In view of the challenges, the President said, the new Land Act provided for the establishment of a customary land secretariat to see to the management of stool lands and address challenges that confront it.

He noted that it was critical that all stakeholders work to review current land administration and develop a model that works in tandem with prevailing policies to ensure effective land administration.

President Akufo-Addo said the new Land Act provides the needed formidable foundation towards the development of a workable land tenure system that promotes the country’s socio-economic development.

The Act, he noted, would address conflicts associated with boundary demarcation and clarifies rights and interests in land, and persons with capacity to alienate land.

Additionally, President Akufo-Addo said the Act provides stringent jail terms for various offenses including land guardism and fraudulent transactions and urged the various stakeholders to fashion out means for its effective implementation.

“The Act 1026 reviews, harmonises and consolidates the laws on land to ensure sustainable land administration and management. It can build an effective land administration system for the country. It has established the needed institution to address challenges in the current system and details sanctions for persons who engage in practices that flout the law,” he added.

Citing the Ghana Statistical Service, he explained that, land was a vital asset for the country’s development as more than 90 per cent of the population derive their livelihoods from land.

This, he said, formed the basis for government’s actions including the passage of the Land Bill and subsequent implementation which were to ensure land resources were well-managed.

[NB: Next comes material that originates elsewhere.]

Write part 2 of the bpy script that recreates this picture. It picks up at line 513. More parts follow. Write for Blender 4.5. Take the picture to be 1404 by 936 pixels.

President Akufo-Addo said it was unacceptable that the commission was still engaged in manual processing of some documentation on lands in an era when technology was enhancing output and results.

He therefore charged the Lands Commission to expedite work on digitalising all aspects of its operations saying that “the Commission cannot deliver an efficient land administration if document is processed manually.”

In support of other measures to improve land administration in the country, Minister of Lands and Natural Resources, Samuel A. Jinapor said, the Lands Commission had rolled out the Enterprise Land Information System (ELIS), and migrated some of its operations, including searches, online.

He indicated that drones were also being employed in surveying and mapping to produce accurate, geo-referenced, and efficient orthophoto maps to support land title registration and base-maps for development of local planning schemes.

As part of decentralising the operations of the commission and improve land service delivery, he said, six new offices have been provided for the new regions.

“We are also working rigorously to ensure the digitisation and digitalisation of the Lands Commission. This will lead to improved maps and spatial data, digital transformation, systematic recording, verification and creation of national cadastre and implementation of national spatial data infrastructure,” Mr Jinapor added.